### Record list
□ □ □

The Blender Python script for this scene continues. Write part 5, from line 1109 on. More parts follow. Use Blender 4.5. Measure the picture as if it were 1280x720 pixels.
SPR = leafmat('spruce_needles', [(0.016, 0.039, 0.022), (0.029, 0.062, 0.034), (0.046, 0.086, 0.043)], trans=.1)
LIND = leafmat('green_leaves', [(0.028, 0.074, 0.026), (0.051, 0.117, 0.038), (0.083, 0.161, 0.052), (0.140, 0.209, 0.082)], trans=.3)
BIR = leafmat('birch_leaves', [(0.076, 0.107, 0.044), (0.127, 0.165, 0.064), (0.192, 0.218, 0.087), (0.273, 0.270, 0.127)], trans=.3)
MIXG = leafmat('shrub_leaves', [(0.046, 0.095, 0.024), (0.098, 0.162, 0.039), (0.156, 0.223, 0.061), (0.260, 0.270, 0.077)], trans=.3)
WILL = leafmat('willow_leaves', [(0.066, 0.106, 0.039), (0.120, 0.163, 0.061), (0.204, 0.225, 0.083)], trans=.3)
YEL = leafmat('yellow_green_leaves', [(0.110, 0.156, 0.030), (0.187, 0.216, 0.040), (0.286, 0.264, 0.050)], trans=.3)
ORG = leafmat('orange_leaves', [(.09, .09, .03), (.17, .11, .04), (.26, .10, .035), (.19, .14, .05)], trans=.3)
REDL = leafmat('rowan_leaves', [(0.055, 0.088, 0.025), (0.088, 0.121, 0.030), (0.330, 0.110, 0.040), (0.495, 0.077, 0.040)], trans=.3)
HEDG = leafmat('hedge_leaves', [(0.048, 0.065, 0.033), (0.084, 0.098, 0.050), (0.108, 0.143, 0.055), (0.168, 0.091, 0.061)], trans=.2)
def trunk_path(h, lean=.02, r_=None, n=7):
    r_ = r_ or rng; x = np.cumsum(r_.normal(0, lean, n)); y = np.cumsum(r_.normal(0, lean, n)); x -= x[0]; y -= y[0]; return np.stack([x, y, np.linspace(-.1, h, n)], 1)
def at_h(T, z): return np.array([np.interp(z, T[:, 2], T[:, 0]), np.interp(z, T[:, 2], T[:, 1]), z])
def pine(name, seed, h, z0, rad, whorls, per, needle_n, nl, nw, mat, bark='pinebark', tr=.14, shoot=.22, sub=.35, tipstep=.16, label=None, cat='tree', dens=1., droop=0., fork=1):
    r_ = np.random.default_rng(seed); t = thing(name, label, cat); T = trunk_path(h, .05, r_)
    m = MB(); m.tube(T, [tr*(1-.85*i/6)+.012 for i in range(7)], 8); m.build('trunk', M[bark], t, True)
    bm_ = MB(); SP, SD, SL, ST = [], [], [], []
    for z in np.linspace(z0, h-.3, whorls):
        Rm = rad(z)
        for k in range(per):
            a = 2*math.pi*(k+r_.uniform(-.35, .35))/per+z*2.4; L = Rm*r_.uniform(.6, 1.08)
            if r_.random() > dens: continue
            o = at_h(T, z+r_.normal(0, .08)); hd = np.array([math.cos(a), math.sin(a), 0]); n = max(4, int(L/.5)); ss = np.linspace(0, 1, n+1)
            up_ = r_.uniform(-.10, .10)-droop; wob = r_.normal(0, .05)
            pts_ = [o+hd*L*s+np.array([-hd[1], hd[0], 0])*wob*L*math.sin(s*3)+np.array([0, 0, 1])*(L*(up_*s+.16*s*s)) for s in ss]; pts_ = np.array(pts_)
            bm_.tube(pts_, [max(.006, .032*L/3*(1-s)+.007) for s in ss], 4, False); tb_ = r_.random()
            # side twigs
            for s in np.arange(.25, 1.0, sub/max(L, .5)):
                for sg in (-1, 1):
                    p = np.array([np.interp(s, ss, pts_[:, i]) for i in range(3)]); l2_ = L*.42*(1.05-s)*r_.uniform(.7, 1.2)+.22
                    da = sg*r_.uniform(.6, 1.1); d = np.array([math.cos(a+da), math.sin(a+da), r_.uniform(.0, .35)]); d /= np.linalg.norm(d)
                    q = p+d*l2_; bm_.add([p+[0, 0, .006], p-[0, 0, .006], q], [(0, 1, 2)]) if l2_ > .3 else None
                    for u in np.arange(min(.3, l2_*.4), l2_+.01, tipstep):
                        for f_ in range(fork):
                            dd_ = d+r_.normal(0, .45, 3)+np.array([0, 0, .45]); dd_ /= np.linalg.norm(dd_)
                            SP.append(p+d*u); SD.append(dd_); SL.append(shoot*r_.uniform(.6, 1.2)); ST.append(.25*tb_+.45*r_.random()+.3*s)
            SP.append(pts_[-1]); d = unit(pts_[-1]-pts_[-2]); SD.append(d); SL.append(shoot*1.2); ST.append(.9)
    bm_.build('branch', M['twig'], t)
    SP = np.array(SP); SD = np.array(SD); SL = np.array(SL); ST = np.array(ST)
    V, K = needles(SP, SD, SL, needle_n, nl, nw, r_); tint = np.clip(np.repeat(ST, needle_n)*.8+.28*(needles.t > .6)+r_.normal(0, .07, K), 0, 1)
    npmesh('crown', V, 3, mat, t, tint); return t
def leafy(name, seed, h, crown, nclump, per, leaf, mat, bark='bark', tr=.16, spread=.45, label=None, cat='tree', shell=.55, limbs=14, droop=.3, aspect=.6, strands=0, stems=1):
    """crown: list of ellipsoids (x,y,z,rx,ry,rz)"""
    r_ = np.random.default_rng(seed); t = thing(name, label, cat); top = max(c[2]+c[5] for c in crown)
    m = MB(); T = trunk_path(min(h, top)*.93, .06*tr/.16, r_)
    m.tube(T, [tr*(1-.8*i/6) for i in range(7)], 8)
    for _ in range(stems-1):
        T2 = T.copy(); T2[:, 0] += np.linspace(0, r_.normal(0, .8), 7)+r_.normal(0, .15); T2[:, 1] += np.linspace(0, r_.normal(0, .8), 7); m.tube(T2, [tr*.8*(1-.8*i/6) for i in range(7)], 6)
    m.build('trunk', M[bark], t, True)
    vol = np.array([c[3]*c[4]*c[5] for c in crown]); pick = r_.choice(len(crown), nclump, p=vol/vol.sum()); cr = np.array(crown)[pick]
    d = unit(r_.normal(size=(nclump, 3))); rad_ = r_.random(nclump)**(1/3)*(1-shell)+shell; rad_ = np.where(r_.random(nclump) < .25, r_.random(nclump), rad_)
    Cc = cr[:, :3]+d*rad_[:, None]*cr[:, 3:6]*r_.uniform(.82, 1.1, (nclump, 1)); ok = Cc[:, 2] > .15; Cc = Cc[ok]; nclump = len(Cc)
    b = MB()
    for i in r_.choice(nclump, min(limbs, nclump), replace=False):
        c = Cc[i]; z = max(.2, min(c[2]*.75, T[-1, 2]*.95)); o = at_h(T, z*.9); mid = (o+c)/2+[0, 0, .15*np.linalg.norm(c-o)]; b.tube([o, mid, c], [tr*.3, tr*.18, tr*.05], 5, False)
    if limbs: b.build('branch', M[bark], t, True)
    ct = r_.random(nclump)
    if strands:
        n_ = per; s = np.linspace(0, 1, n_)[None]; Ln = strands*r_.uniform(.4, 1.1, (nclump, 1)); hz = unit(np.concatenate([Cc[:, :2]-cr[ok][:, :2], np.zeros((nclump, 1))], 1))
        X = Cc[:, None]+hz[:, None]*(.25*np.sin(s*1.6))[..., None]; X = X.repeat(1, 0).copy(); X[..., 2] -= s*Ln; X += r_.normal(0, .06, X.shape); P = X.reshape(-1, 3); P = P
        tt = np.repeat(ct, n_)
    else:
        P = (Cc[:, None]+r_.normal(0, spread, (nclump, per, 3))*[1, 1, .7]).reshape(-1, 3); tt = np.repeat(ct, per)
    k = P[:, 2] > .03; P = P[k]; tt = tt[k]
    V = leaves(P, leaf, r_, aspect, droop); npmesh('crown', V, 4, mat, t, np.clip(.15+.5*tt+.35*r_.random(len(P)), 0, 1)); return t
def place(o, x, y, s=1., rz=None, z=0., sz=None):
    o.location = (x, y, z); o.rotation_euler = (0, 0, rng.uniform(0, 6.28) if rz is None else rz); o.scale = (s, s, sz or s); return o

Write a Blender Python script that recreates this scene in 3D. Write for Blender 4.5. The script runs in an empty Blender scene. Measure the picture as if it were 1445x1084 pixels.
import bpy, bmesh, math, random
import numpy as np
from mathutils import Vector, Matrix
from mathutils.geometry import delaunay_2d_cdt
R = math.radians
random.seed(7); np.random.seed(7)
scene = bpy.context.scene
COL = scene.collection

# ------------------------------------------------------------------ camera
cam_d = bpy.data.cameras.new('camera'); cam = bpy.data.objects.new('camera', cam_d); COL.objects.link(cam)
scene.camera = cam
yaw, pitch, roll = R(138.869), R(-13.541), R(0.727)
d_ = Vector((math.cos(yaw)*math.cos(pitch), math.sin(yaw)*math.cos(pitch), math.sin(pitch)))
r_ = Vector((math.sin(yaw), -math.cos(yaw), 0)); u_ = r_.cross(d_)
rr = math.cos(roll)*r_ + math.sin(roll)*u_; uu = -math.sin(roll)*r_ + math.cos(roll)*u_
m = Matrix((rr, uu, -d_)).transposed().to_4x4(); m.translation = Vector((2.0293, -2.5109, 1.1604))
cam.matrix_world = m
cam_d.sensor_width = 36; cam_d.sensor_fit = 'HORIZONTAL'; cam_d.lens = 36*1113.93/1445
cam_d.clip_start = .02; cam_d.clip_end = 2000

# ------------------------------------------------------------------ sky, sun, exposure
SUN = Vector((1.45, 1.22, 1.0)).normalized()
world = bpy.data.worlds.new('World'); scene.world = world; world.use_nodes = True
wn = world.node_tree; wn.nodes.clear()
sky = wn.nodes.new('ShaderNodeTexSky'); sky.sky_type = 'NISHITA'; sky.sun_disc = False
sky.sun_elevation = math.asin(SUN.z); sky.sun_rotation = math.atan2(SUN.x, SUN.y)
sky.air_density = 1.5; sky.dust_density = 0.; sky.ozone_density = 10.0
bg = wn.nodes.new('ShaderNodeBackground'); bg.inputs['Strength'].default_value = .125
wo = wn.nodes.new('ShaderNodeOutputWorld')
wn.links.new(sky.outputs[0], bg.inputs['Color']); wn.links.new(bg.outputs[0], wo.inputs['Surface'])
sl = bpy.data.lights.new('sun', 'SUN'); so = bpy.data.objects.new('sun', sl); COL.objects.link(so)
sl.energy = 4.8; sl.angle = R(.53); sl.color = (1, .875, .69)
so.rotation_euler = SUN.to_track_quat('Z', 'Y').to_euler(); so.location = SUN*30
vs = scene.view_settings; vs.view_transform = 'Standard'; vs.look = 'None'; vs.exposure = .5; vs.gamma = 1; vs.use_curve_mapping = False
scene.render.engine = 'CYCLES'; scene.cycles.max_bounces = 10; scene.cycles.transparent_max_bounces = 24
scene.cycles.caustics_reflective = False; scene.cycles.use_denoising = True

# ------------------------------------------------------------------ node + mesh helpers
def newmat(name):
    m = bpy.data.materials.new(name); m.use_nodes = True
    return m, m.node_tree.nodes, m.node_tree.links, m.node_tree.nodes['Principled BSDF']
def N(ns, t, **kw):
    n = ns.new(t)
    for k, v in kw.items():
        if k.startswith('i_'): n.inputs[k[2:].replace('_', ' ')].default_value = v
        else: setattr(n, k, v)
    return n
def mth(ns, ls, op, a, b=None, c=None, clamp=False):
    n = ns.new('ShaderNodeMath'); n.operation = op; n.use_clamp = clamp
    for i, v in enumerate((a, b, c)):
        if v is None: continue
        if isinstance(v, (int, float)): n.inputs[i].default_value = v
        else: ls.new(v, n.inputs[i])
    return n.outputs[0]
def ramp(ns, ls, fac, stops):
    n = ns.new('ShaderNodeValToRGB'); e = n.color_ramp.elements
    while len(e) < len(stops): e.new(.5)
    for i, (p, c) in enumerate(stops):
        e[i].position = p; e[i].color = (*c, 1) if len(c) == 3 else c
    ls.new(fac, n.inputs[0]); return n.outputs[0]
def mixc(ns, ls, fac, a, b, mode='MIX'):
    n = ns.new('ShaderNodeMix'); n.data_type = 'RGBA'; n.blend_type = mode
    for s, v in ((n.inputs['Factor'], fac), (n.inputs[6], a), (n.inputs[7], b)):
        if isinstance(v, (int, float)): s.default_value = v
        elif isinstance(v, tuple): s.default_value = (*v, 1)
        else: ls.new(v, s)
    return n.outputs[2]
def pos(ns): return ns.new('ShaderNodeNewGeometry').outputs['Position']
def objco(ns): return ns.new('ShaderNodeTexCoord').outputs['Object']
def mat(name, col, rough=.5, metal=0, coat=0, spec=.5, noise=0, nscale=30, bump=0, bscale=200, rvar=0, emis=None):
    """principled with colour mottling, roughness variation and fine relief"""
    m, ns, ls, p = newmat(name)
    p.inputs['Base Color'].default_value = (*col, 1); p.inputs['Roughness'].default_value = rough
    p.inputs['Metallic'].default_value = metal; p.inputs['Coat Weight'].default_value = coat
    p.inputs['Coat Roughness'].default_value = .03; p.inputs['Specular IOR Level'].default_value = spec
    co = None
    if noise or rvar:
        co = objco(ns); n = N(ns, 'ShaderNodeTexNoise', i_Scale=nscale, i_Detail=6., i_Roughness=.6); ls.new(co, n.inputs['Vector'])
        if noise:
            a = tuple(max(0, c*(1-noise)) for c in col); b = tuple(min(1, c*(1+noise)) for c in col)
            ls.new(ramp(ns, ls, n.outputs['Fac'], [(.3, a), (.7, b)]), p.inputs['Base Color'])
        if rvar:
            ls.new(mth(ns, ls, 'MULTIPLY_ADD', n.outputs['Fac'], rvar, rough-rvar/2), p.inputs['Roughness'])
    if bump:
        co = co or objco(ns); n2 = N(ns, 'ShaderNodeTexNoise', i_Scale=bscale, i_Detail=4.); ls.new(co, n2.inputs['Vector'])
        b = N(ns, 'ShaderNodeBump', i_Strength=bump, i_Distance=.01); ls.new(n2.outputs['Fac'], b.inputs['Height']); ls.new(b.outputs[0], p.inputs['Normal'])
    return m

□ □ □

Give back exactly the lines running from the line that contains "Write a Blender" through the line that contains "COL = scene.collection", and nothing outside them.

### Output for this exercise
Write a Blender Python script that recreates this scene in 3D. Write for Blender 4.5. The script runs in an empty Blender scene. Measure the picture as if it were 1445x1084 pixels.
import bpy, bmesh, math, random
import numpy as np
from mathutils import Vector, Matrix
from mathutils.geometry import delaunay_2d_cdt
R = math.radians
random.seed(7); np.random.seed(7)
scene = bpy.context.scene
COL = scene.collection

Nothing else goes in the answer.